Given instruction: Only lines with the word "were" are needed; collect each of them from the listing below.

____

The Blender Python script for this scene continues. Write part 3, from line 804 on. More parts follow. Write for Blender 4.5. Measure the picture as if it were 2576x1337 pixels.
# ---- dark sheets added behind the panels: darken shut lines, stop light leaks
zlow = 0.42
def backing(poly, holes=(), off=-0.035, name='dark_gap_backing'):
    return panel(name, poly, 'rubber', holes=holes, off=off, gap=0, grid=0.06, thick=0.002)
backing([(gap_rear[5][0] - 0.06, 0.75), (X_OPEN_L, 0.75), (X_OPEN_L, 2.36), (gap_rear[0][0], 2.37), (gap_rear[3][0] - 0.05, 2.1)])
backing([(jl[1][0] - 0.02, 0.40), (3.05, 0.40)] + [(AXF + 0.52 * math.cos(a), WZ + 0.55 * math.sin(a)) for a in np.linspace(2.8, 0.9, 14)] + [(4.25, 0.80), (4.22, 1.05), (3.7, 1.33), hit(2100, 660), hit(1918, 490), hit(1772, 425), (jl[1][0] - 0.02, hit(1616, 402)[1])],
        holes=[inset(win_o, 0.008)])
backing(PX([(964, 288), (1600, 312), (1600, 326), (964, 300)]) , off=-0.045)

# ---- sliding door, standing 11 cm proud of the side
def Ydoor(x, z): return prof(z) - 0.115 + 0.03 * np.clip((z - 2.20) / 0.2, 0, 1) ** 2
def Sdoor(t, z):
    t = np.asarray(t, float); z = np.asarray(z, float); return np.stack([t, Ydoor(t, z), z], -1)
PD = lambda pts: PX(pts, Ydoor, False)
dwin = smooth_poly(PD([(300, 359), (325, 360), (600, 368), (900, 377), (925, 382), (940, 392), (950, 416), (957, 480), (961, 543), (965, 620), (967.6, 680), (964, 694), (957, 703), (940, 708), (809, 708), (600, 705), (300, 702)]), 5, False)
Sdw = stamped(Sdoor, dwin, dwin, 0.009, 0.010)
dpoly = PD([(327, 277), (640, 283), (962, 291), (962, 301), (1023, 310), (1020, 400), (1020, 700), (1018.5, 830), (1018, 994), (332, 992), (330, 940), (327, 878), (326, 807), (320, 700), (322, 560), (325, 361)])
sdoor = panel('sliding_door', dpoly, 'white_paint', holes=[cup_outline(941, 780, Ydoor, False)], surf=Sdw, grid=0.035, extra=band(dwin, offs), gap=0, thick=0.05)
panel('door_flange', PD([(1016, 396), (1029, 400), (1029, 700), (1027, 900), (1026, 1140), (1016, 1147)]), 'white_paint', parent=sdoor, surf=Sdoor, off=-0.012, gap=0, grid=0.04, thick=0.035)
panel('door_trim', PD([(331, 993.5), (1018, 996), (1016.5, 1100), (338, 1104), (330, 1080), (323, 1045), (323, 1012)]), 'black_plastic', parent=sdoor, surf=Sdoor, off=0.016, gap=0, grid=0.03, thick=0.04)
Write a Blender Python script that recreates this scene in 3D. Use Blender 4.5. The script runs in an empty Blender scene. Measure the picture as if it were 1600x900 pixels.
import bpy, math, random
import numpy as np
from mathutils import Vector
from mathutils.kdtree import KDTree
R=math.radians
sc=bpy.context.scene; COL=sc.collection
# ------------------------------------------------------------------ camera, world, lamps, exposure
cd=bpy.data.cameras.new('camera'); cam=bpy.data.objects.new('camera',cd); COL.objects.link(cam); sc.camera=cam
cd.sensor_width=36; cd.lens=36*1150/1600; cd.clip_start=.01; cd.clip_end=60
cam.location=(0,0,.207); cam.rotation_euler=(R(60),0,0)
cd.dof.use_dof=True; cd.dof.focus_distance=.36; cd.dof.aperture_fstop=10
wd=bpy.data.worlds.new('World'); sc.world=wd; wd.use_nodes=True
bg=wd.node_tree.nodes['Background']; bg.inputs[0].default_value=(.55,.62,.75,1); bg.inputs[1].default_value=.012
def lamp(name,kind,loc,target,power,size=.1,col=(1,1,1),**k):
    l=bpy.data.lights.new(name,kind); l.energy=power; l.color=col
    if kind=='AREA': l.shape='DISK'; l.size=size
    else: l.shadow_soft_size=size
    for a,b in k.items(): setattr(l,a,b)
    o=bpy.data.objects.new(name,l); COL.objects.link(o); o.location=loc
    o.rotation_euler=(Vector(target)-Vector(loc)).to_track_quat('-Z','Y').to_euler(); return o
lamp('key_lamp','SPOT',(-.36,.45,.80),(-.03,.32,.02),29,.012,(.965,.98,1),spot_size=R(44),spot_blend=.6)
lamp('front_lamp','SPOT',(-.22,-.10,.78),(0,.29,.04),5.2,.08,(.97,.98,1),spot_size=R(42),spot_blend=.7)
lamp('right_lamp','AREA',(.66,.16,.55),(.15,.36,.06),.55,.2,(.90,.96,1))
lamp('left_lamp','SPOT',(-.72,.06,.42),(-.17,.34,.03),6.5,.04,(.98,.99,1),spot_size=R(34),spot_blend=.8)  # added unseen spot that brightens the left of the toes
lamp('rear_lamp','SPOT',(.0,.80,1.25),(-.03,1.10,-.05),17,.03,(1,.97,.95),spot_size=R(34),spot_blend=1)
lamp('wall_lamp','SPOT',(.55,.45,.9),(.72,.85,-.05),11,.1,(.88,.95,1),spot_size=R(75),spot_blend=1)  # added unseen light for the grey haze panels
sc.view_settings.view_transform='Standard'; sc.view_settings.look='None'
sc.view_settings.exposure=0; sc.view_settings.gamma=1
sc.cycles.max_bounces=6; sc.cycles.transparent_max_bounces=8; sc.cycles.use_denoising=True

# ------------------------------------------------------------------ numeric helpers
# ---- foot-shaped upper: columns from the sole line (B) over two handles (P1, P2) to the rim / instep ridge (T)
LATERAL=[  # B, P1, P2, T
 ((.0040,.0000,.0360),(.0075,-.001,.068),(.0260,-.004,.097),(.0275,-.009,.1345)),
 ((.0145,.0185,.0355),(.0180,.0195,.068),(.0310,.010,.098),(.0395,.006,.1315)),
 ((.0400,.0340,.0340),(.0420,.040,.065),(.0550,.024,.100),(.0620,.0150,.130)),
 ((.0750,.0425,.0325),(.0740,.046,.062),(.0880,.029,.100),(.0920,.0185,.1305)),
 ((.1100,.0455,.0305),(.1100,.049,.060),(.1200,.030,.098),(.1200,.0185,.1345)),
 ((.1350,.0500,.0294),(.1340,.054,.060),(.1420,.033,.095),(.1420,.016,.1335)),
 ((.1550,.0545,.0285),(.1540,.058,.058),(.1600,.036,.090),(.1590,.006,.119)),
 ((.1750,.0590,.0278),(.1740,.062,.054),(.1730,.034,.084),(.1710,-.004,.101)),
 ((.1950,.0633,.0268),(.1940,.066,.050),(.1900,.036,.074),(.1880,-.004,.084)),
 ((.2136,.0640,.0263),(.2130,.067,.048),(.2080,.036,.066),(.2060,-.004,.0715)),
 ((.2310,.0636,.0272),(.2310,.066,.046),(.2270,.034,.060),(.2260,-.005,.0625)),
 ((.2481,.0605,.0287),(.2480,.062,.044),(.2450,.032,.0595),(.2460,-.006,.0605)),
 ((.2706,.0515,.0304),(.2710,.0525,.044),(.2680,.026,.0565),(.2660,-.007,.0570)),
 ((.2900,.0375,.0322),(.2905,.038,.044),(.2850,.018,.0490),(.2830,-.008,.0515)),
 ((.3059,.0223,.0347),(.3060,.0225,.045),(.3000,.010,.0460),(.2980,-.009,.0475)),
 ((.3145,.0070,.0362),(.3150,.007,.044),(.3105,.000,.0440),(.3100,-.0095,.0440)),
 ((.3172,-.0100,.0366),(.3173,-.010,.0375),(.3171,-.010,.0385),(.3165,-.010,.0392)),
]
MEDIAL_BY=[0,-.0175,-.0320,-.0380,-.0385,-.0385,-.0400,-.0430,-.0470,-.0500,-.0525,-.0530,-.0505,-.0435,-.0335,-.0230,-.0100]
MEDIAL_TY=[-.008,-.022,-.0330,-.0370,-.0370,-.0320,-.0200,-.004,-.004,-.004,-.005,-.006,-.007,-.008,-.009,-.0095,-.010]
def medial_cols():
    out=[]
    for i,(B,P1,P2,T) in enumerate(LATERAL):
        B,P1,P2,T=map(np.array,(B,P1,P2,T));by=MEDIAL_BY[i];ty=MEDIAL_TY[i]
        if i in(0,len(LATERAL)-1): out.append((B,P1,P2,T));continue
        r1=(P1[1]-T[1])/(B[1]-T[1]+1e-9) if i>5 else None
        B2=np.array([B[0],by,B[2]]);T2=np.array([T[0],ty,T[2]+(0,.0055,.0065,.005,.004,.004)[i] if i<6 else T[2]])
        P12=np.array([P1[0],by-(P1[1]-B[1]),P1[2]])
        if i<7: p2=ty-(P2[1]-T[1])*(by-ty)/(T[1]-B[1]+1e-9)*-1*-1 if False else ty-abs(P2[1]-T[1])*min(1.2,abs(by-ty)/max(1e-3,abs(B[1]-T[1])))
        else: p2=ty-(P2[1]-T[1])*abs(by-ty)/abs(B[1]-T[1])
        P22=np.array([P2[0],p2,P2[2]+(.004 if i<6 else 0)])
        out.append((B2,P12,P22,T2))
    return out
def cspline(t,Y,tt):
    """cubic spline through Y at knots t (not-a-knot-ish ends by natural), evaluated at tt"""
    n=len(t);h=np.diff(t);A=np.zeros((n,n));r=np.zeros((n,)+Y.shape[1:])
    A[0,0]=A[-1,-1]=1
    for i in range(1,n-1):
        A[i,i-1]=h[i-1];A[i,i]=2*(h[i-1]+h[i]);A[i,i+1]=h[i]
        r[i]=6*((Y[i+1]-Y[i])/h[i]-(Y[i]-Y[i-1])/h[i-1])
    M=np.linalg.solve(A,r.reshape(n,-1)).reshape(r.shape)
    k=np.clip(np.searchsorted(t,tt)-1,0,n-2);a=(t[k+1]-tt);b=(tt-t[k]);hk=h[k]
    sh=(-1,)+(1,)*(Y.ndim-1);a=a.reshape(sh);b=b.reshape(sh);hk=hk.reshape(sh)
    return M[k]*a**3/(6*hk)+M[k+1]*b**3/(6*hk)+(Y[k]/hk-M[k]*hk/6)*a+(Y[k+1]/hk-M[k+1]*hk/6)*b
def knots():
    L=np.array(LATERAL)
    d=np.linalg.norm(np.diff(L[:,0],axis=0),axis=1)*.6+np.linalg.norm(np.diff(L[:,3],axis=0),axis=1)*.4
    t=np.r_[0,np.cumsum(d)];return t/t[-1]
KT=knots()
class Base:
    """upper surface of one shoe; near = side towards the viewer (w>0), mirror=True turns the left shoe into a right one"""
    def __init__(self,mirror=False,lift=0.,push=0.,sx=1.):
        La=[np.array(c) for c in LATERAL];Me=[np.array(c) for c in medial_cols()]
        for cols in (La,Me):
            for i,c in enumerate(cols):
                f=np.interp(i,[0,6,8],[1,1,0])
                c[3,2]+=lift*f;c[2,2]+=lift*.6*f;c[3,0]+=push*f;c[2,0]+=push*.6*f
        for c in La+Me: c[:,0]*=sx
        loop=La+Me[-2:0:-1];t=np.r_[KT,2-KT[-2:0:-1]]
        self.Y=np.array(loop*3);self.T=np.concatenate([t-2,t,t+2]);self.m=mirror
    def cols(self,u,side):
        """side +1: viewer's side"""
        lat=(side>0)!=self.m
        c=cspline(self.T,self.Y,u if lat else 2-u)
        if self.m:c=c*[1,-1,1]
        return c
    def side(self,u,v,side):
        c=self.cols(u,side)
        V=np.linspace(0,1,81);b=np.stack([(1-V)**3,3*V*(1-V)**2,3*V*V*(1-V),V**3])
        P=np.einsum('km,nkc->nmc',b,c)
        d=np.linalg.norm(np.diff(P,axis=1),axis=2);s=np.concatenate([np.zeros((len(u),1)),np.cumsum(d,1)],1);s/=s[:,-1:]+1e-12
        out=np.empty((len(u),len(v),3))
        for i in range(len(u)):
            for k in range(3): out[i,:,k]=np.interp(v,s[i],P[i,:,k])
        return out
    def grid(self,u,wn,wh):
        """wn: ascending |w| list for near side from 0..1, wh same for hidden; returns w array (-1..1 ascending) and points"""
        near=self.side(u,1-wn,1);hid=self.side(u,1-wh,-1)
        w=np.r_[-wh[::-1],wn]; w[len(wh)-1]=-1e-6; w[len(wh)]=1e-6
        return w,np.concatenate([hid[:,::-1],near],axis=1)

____

The output:
The Blender Python script for this scene continues. Write part 3, from line 804 on. More parts follow. Write for Blender 4.5. Measure the picture as if it were 2576x1337 pixels.
Write a Blender Python script that recreates this scene in 3D. Use Blender 4.5. The script runs in an empty Blender scene. Measure the picture as if it were 1600x900 pixels.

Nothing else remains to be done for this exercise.